Author

Kai-Fu Lee
Kai-Fu Lee was born on December 3, 1961. He is a Taiwanese-born American computer scientist, businessman, and writer. He is currently based in Beijing, China.
Lee was born in Taipei, Taiwan. He is the son of Li Tinman, a legislator and historian from Sichuan, China. Lee has detailed his personal life and career history in his autobiography in both Chinese and English, making a World of Difference, published in October 2011.

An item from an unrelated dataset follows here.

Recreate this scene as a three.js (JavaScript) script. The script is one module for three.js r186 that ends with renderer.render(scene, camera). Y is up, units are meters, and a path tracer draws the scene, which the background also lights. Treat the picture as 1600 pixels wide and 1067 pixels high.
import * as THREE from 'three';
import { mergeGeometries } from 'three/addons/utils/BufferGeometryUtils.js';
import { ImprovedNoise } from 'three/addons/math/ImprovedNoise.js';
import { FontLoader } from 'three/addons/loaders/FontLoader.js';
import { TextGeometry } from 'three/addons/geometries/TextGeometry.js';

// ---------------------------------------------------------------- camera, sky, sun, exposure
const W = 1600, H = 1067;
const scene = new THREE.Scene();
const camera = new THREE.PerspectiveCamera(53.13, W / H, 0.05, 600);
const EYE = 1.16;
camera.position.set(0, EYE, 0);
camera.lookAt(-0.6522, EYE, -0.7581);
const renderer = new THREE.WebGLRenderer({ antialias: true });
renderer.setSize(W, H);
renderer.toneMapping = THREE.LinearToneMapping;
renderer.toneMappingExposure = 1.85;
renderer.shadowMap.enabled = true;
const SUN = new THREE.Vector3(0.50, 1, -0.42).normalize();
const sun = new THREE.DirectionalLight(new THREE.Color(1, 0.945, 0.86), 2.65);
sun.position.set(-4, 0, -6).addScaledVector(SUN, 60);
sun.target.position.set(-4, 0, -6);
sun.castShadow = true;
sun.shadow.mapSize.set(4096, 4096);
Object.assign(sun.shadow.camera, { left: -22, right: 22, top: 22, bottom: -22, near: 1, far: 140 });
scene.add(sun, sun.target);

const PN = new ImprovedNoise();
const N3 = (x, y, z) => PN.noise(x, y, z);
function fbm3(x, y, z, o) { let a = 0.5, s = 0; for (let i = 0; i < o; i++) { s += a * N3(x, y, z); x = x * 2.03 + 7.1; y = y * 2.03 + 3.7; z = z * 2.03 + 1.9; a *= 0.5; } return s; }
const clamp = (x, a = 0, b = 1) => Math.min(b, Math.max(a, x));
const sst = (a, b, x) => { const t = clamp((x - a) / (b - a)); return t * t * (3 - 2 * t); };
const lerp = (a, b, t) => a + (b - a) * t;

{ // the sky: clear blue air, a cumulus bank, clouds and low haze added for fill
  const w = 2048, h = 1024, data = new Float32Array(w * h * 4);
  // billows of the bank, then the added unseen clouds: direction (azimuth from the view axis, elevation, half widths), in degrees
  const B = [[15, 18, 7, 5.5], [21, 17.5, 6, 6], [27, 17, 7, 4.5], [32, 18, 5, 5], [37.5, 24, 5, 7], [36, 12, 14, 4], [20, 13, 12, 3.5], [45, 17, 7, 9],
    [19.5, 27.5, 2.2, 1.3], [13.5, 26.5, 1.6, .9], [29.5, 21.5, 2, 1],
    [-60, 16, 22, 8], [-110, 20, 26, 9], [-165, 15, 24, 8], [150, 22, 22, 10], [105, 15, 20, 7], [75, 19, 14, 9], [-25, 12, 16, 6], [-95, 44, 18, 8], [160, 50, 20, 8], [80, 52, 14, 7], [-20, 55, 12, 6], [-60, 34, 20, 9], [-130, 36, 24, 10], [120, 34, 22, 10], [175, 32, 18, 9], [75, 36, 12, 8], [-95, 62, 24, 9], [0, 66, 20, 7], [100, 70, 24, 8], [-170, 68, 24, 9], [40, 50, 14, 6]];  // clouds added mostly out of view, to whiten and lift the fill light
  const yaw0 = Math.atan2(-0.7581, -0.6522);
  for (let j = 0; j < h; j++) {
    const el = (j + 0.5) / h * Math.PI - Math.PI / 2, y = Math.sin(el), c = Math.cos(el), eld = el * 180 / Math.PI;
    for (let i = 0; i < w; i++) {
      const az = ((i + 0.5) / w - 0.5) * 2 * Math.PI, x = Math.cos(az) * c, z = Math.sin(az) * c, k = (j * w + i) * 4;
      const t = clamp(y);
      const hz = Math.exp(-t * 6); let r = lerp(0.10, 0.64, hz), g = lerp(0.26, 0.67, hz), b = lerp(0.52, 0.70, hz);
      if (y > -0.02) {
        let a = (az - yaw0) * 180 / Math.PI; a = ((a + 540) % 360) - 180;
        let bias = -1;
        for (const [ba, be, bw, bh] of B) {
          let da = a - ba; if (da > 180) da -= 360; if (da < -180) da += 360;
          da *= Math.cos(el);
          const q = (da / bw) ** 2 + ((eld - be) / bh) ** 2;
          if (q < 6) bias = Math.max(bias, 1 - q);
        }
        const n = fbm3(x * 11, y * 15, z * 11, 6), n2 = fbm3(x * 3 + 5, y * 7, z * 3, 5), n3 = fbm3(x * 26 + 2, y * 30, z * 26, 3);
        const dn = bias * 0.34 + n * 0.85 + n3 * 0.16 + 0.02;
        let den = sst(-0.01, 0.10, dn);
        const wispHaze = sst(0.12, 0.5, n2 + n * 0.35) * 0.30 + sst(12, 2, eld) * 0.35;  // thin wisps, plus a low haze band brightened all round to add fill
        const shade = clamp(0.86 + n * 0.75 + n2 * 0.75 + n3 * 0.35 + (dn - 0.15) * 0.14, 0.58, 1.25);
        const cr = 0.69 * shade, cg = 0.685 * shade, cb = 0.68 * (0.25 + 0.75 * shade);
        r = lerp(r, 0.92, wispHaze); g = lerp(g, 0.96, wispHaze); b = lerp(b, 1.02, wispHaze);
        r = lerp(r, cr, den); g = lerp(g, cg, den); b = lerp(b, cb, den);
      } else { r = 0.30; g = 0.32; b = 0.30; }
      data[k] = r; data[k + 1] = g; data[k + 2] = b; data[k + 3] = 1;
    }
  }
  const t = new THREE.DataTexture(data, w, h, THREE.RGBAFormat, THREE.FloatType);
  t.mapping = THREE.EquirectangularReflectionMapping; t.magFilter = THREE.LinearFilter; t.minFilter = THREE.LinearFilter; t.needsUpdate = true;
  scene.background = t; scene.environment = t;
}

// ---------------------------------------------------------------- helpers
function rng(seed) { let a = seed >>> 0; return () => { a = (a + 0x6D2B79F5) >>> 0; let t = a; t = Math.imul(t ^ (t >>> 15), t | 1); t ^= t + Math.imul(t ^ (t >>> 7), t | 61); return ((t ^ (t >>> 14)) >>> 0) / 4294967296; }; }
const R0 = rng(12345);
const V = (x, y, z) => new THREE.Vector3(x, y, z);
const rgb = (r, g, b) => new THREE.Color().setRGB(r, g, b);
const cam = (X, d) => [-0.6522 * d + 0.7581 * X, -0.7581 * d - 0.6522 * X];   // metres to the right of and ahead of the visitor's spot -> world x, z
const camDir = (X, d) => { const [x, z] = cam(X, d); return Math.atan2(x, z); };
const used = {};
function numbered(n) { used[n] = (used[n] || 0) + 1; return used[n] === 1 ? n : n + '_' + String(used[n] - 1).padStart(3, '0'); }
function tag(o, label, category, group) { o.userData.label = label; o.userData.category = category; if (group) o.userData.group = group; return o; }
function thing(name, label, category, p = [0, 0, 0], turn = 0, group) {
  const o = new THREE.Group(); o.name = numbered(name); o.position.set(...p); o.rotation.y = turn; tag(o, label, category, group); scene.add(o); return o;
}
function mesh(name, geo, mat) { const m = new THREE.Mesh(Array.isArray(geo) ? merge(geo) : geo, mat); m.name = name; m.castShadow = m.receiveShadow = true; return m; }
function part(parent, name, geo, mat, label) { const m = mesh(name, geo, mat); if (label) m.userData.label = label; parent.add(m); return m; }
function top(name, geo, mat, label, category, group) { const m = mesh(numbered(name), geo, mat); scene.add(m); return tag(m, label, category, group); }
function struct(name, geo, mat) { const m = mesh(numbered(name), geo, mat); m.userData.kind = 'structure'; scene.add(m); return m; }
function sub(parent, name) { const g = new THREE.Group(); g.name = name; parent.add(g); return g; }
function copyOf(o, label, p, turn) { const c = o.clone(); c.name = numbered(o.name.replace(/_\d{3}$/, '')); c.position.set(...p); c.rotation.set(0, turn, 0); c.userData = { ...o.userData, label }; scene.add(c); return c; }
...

In 1973, Lee emigrated to the United States and attended high school in Oak Ridge, Tennessee. He graduated summa cum laude from Columbia University, earning a B.S. degree in computer science in 1983. He went on to earn a Ph.D. in computer science from Carnegie Mellon University in 1988.
Lee developed a speaker-independent, continuous speech recognition system as his Ph.D. thesis at Carnegie Mellon. He later worked as an executive, first at Apple, then SGI, Microsoft, and Google. He became the focus of a 2005 legal dispute between Google and Microsoft, his former employer, due to a one-year non-compete agreement that he signed with Microsoft in 2000 when he became its corporate vice president of interactive services. In his 2018 book AI Superpowers: China, Silicon Valley, and the New World Order, Lee describes how China is rapidly moving forward to become the global leader in AI, and may well surpass the United States, because of China's demographics and its amassing of huge data sets. In a 28 September 2018 interview on the PBS Amanpour program, he stated that artificial intelligence, with all its capabilities, will never be capable of creativity or empathy.
Lee has written two books on speech recognition and more than 60 papers in computer science. His doctoral dissertation was published in 1988 as a Kluwer monograph, Automatic Speech Recognition. After two years as a faculty member at Carnegie Mellon, Lee joined Apple Computer in 1990 as a principal research scientist. While at Apple (1990–1996), he headed R&D groups responsible for Apple Bandai Pippin, Paintal, Casper (speech interface), Galata (text to speech system) for Mac Computers.